You Can’t Outsource Responsibility

I’m getting really annoyed with all of the scapegoating of China lately. Yesterday’s AFL-CIO Democratic debate is the latest example :

All the candidates were asked whether China is an adversary or ally. The U.S. has a $233 billion (€168.9 billion) annual trade deficit with the economic giant.

Most said they would take a tougher stand. “I do not want to eat bad food from China,” Clinton said, alluding to recent incidents of tainted food imports.

Edwards reminded the audience of the 2 million lead-tainted toys from China that were recalled last week.

I don’t care if China puts poison in their food, lead paint on their toys, or pee pee in your Coke. I don’t live in China, I live in America. If you want the increased flexibility and cost savings that come along with outsourcing your labor force to a foreign country, you need to assume the added responsibility of ensuring that the resulting products meet American quality standards. When all of these “tainted” products end up on American shelves, it’s American corporations and American regulatory agencies that are to blame.
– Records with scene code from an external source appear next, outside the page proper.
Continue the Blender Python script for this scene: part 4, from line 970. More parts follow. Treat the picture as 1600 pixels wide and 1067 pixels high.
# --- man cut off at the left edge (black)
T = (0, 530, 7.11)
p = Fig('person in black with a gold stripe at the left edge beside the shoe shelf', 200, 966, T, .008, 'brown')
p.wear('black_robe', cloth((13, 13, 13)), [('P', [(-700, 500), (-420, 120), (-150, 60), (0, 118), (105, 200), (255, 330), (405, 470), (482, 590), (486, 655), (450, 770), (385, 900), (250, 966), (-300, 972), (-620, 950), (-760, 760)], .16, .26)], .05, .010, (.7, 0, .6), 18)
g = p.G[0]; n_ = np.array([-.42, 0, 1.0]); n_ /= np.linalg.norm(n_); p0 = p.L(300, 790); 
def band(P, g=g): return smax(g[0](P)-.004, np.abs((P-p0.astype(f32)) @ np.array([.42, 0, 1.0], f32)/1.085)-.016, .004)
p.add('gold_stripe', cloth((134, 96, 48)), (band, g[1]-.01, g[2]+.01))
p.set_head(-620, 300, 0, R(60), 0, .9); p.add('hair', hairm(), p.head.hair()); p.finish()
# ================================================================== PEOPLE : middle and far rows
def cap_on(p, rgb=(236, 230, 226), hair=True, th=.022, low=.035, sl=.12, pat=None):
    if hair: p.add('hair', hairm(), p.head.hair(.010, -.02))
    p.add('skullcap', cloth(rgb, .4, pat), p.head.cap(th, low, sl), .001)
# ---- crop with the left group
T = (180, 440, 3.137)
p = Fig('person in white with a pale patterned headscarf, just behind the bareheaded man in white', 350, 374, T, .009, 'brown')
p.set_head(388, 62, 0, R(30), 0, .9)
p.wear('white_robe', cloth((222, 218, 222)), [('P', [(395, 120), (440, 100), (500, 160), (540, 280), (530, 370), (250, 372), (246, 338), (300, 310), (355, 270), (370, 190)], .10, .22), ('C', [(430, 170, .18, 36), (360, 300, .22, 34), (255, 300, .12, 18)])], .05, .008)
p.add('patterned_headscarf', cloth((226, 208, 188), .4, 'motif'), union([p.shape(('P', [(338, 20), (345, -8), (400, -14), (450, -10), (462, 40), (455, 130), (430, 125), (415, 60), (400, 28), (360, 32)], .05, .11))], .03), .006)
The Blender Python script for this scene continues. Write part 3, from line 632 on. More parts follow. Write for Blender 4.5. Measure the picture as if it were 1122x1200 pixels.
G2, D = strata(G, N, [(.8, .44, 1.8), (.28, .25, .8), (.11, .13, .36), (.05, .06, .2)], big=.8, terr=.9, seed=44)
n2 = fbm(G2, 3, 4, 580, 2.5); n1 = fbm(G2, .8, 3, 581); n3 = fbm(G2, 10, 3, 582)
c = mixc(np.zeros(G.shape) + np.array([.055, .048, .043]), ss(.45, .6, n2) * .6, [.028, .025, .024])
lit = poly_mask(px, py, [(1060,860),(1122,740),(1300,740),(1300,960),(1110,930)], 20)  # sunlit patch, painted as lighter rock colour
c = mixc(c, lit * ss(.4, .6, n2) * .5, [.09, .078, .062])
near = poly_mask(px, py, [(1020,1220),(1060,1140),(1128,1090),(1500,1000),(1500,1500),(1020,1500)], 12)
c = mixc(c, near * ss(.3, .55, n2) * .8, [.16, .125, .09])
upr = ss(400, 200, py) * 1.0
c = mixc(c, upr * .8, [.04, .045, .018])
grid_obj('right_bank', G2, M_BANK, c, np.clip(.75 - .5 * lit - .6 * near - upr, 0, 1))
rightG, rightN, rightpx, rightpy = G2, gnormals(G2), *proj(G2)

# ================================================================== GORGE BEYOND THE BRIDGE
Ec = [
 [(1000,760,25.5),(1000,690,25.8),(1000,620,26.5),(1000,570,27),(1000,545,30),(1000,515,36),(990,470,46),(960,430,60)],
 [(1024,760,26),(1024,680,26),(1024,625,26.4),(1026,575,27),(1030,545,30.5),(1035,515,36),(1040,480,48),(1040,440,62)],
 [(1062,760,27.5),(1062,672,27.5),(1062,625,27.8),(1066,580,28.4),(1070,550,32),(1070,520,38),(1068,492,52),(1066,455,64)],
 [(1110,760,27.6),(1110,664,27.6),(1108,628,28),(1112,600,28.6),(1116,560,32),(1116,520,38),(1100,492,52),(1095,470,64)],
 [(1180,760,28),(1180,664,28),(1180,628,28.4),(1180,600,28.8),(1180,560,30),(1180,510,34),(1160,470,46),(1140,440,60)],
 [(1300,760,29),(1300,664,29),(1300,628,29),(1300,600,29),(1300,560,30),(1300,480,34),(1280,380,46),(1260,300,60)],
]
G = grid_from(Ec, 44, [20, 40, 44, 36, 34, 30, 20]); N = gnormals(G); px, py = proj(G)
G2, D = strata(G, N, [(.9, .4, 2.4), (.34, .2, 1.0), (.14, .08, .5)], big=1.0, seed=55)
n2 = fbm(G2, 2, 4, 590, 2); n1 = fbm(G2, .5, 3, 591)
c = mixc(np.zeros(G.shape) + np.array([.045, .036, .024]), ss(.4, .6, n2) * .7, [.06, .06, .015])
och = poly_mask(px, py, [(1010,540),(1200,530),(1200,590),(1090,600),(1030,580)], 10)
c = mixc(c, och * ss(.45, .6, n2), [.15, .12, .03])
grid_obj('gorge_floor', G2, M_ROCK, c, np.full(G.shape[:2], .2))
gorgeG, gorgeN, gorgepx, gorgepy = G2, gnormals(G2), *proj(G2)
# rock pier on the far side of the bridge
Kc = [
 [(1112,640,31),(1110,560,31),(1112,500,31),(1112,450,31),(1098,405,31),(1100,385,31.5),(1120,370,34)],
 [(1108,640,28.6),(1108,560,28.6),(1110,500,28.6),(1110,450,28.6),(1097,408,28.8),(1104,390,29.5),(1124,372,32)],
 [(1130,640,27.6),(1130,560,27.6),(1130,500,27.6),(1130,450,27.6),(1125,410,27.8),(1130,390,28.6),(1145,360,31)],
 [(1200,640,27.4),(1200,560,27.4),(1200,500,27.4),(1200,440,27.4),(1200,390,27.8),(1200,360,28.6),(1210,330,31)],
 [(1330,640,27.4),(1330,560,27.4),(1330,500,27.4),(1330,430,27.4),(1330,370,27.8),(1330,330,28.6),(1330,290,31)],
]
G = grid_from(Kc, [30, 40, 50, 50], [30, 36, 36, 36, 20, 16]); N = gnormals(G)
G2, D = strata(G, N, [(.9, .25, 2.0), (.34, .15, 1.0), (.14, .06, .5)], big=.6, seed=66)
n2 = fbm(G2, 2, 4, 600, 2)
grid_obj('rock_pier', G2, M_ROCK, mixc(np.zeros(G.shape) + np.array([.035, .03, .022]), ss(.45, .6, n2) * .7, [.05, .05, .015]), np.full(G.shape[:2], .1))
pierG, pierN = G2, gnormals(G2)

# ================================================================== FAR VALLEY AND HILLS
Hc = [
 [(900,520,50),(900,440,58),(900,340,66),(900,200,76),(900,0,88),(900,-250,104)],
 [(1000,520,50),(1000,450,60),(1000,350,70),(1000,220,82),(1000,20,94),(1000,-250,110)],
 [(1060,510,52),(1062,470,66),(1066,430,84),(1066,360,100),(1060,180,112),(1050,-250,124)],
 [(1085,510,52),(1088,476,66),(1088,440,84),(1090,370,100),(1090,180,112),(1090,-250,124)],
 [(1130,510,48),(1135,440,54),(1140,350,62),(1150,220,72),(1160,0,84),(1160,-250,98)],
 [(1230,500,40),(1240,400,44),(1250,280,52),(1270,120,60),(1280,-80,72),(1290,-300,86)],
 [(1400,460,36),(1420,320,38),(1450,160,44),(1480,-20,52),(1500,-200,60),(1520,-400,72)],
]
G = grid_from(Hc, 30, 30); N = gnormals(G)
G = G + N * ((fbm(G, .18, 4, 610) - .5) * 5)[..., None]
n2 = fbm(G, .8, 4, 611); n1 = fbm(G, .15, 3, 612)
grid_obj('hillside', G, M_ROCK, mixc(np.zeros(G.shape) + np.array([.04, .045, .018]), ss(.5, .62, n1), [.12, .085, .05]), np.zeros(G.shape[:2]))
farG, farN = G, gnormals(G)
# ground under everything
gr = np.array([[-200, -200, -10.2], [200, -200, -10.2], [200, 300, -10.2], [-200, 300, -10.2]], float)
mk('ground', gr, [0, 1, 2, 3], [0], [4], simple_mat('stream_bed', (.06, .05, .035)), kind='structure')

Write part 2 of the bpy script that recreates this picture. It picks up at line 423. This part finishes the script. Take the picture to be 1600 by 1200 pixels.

posted by greg on August 8, 2007 @ 11:32 am

5 comments »

  1. On the one side, you are correct – the US has been either lax in regulatory oversight, or increasing imports such as to overwhelm what oversight we have in place.

    What concerns me more is the dropping off from the national discussion the status of our trading with China. Didn’t we used to discuss China’s status as ‘Most Favored Nation’ at some point? Weren’t people concerned about China’s human rights record in the hoary past? Why do we not even talk about this anymore?

    Comment by Dave — August 8, 2007 @ 11:45 am

  2. Ditto what Dave said. As a kid, I was a witness to the very beginning of the Tiananmen Square protests, and it horrifies me to think that my water bottle at work might have been produced by prison labor and made by one of those dissenters. But instead of addressing the horrible way China treats many of their citizens, we only care about them when it negatively affects business, e.g. their rampant DVD piracy.

    Comment by dAnimal — August 8, 2007 @ 3:13 pm

  3. If you don’t like the quality of products from China,thank Walmart. They have forced American companies to outsource their products to China and third world countries. You get what you pay for. That’s why I never shop at Walmart. Profit trumps quality and human rights everytime. So why do we have such a problem with Cuba?

    Comment by Becky — August 8, 2007 @ 7:04 pm

  4. When the governmental agencies responsible for enforcing product safety regulations are gutted—or at the very least, encouraged to play footsie with the same industries they are supposed to regulate—this is what happens.

    Comment by Doobie — August 9, 2007 @ 12:07 am

  5. “You get what you pay for.”
    No, you don’t. You get what you can be persuaded to pay for with the wages you can be persuaded to accept. And that applies collectively. e.g. Health insurance– what used to be called a protection racket.